Ingles took 154 shots off > one dribble all year. Shot 41% on those looks. I'd rather him pull up or take a floater than dish if I'm LAC.

— Yaya Dubin (@JADubin5)April 24, 2017

Instead of sagging off him once he put the ball on the floor, though, the Clippers too often sent a third man to help, giving the six-foot-eight Ingles clear passing lanes.


L.A. had Mbah a Moute fake help before dropping off late in the game, and it resulted in a rare turnover. Even that wasn't enough to prevent the Jazz from coming away with a win, though, because Iso Joe stuck a dagger into their hearts.

Bargain free-agent signing Joe Johnson averaged 23.6 minutes per game during the regular season, but Gobert's injury in Game 1 thrust him into a larger role during the playoffs, and he has delivered beyond any reasonable expectation.
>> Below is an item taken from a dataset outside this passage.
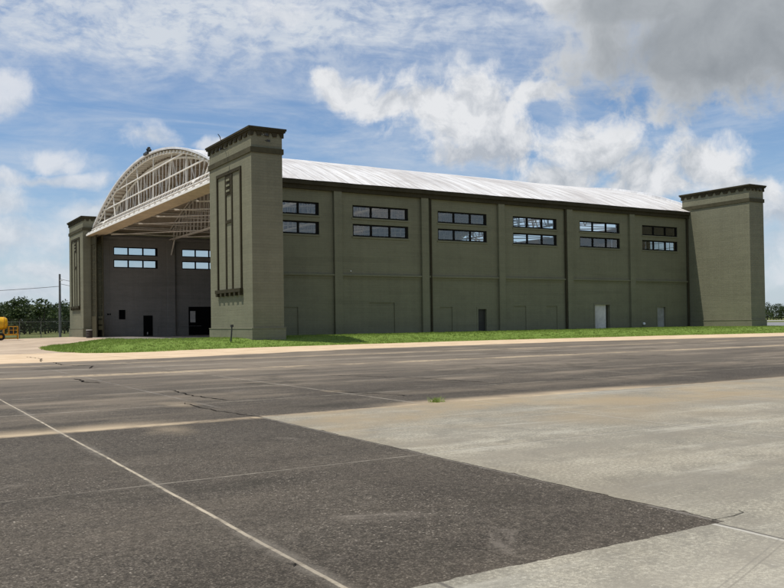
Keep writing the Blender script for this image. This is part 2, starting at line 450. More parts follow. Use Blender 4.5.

Johnson has played at least 29 minutes in each of the four games, and has not only been Utah's best player in each of their two wins, but has essentially been the entirety of their close-and-late offense both times.

With Hayward largely struggling and Hill forced to maneuver against one of the best defensive point guards in basketball, Johnson's ability to both space the floor and take his man off the dribble from the power forward spot has been a godsend for a Utah team badly in need of another creator. Neither Griffin nor Mo Speights can hang with him off the dribble, and he can still finish over traffic and hands in his face when the game is on the line. There are no good adjustments for that kind of player beyond getting the ball out of his hands entirely, and there should be no doubt that Doc Rivers will try to figure out a way to do that as the series moves forward.

Gobert is back now, and his presence will surely be felt across the final two or three games of the series. He looked surprisingly swift in tallying 15 points, 13 rebounds, and two blocks across 24 minutes in his return. But the Clippers have Jordan as their answer to Gobert, and it wouldn't be surprising to see the two have similar impacts in these final games. This series is going to be won or lost on the perimeter, and whichever team better adjusts to the other's guards and wings figures to move on to the next round.